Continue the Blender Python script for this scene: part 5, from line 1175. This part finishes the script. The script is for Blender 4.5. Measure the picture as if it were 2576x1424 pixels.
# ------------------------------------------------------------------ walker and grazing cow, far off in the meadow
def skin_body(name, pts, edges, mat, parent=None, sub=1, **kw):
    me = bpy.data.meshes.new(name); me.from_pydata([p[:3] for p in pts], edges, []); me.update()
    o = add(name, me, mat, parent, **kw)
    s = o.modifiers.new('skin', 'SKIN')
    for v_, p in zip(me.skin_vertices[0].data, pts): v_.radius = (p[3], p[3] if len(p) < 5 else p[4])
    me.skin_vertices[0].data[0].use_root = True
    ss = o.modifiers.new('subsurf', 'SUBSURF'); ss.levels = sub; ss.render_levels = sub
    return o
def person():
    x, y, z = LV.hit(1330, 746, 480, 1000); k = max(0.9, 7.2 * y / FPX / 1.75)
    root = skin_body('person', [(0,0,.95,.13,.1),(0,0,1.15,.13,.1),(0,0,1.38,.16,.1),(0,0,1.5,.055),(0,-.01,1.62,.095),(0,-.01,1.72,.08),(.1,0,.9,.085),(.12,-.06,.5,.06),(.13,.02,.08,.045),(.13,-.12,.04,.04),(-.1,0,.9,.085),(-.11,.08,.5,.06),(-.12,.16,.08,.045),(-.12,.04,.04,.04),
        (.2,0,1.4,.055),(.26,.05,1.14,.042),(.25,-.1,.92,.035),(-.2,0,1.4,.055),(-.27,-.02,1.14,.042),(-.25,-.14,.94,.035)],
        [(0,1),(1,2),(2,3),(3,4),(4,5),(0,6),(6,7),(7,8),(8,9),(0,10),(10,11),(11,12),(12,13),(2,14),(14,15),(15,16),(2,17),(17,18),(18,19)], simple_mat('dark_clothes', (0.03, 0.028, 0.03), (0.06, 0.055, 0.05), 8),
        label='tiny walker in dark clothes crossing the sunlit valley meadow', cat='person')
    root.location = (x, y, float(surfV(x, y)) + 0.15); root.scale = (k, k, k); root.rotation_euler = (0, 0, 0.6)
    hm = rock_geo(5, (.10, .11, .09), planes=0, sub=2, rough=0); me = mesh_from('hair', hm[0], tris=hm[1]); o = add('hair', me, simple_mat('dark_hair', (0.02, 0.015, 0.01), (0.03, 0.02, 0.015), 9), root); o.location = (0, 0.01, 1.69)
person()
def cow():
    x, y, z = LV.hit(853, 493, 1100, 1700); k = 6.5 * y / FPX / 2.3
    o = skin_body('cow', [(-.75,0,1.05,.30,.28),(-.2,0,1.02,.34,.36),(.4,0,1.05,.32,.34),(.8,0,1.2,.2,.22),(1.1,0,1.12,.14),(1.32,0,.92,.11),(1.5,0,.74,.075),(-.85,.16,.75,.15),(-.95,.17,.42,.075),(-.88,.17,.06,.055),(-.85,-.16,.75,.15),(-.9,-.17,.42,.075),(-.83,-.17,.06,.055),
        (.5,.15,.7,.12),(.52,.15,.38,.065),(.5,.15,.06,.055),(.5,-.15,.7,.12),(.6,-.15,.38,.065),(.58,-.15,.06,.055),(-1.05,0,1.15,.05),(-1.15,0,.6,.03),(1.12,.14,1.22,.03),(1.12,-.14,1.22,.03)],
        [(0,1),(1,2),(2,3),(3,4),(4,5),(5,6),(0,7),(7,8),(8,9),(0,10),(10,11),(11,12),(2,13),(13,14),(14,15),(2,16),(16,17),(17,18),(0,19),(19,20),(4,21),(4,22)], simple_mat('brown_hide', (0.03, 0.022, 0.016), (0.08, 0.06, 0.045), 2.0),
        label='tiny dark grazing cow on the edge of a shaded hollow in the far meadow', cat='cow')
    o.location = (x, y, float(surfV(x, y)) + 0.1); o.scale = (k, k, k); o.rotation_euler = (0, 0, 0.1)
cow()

[DESCRIPTION OF THE TASK]:
From the first line to the last, please quote the material above exactly.

[TASK SOLUTION]:
Continue the Blender Python script for this scene: part 5, from line 1175. This part finishes the script. The script is for Blender 4.5. Measure the picture as if it were 2576x1424 pixels.
# ------------------------------------------------------------------ walker and grazing cow, far off in the meadow
def skin_body(name, pts, edges, mat, parent=None, sub=1, **kw):
    me = bpy.data.meshes.new(name); me.from_pydata([p[:3] for p in pts], edges, []); me.update()
    o = add(name, me, mat, parent, **kw)
    s = o.modifiers.new('skin', 'SKIN')
    for v_, p in zip(me.skin_vertices[0].data, pts): v_.radius = (p[3], p[3] if len(p) < 5 else p[4])
    me.skin_vertices[0].data[0].use_root = True
    ss = o.modifiers.new('subsurf', 'SUBSURF'); ss.levels = sub; ss.render_levels = sub
    return o
def person():
    x, y, z = LV.hit(1330, 746, 480, 1000); k = max(0.9, 7.2 * y / FPX / 1.75)
    root = skin_body('person', [(0,0,.95,.13,.1),(0,0,1.15,.13,.1),(0,0,1.38,.16,.1),(0,0,1.5,.055),(0,-.01,1.62,.095),(0,-.01,1.72,.08),(.1,0,.9,.085),(.12,-.06,.5,.06),(.13,.02,.08,.045),(.13,-.12,.04,.04),(-.1,0,.9,.085),(-.11,.08,.5,.06),(-.12,.16,.08,.045),(-.12,.04,.04,.04),
        (.2,0,1.4,.055),(.26,.05,1.14,.042),(.25,-.1,.92,.035),(-.2,0,1.4,.055),(-.27,-.02,1.14,.042),(-.25,-.14,.94,.035)],
        [(0,1),(1,2),(2,3),(3,4),(4,5),(0,6),(6,7),(7,8),(8,9),(0,10),(10,11),(11,12),(12,13),(2,14),(14,15),(15,16),(2,17),(17,18),(18,19)], simple_mat('dark_clothes', (0.03, 0.028, 0.03), (0.06, 0.055, 0.05), 8),
        label='tiny walker in dark clothes crossing the sunlit valley meadow', cat='person')
    root.location = (x, y, float(surfV(x, y)) + 0.15); root.scale = (k, k, k); root.rotation_euler = (0, 0, 0.6)
    hm = rock_geo(5, (.10, .11, .09), planes=0, sub=2, rough=0); me = mesh_from('hair', hm[0], tris=hm[1]); o = add('hair', me, simple_mat('dark_hair', (0.02, 0.015, 0.01), (0.03, 0.02, 0.015), 9), root); o.location = (0, 0.01, 1.69)
person()
def cow():
    x, y, z = LV.hit(853, 493, 1100, 1700); k = 6.5 * y / FPX / 2.3
    o = skin_body('cow', [(-.75,0,1.05,.30,.28),(-.2,0,1.02,.34,.36),(.4,0,1.05,.32,.34),(.8,0,1.2,.2,.22),(1.1,0,1.12,.14),(1.32,0,.92,.11),(1.5,0,.74,.075),(-.85,.16,.75,.15),(-.95,.17,.42,.075),(-.88,.17,.06,.055),(-.85,-.16,.75,.15),(-.9,-.17,.42,.075),(-.83,-.17,.06,.055),
        (.5,.15,.7,.12),(.52,.15,.38,.065),(.5,.15,.06,.055),(.5,-.15,.7,.12),(.6,-.15,.38,.065),(.58,-.15,.06,.055),(-1.05,0,1.15,.05),(-1.15,0,.6,.03),(1.12,.14,1.22,.03),(1.12,-.14,1.22,.03)],
        [(0,1),(1,2),(2,3),(3,4),(4,5),(5,6),(0,7),(7,8),(8,9),(0,10),(10,11),(11,12),(2,13),(13,14),(14,15),(2,16),(16,17),(17,18),(0,19),(19,20),(4,21),(4,22)], simple_mat('brown_hide', (0.03, 0.022, 0.016), (0.08, 0.06, 0.045), 2.0),
        label='tiny dark grazing cow on the edge of a shaded hollow in the far meadow', cat='cow')
    o.location = (x, y, float(surfV(x, y)) + 0.1); o.scale = (k, k, k); o.rotation_euler = (0, 0, 0.1)
cow()